Wertpapier der Gnade Luther 1521: Digitale Vortragsreihe zum Ablasshandel

Von Kai Agthe 22.01.2021, 07:00
„Hier stehe ich, ich kann nicht anders“: Luther 1521 vor dem Reichstag, Relief am Luther-Denkmal in Worms.
„Hier stehe ich, ich kann nicht anders“: Luther 1521 vor dem Reichstag, Relief am Luther-Denkmal in Worms. dpa

Wittenberg - Ja, auch 2021 ist ein gewichtiges Luther-Jahr. Wurde vor fünf Jahren die 500. Wiederkehr von Martin Luthers Thesenanschlag in Wittenberg als Beginn der Reformation in Sachsen-Anhalt groß gefeiert, so ist in diesem Jahr an Luthers Anhörung in Worms 1521 zu erinnern, wo er auf dem Reichstag vor Kaiser Karl V. die seither berühmten Worte gesprochen hat: „Hier stehe ich, ich kann nicht anders.“

Oder, wie es historisch korrekt lauten muss: „Ich kann nicht anders, hier stehe ich, Gott helfe mir, Amen.“

Dem vorausgegangen war das entschiedene Bekenntnis Luthers, nicht widerrufen zu wollen.

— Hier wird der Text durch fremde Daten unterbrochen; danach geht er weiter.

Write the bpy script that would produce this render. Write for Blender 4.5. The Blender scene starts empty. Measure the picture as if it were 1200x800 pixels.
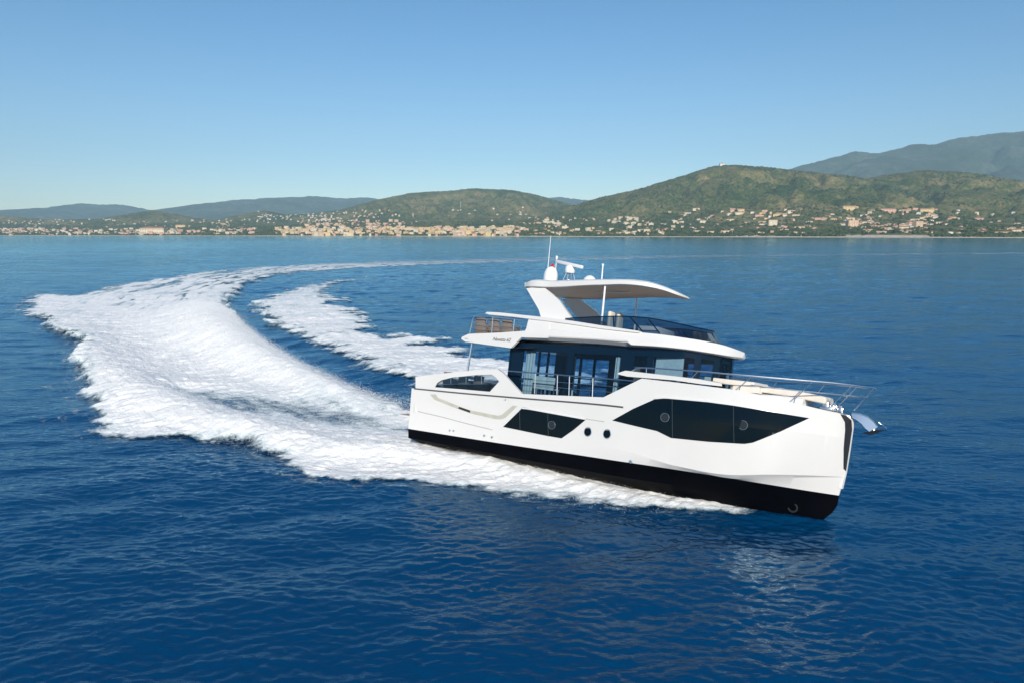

Genau das war aber von dem Wittenberger verlangt worden: Den in seinen 95 Thesen und seinen vielen Dutzend Büchern geäußerten ketzerischen Gedanken sollte er vor dem Reichstag abschwören. „Ich kann und will nicht irgendetwas widerrufen, weil es weder gefahrlos noch heilsam ist, gegen das Gewissen zu handeln“, hielt Luther dem entgegen.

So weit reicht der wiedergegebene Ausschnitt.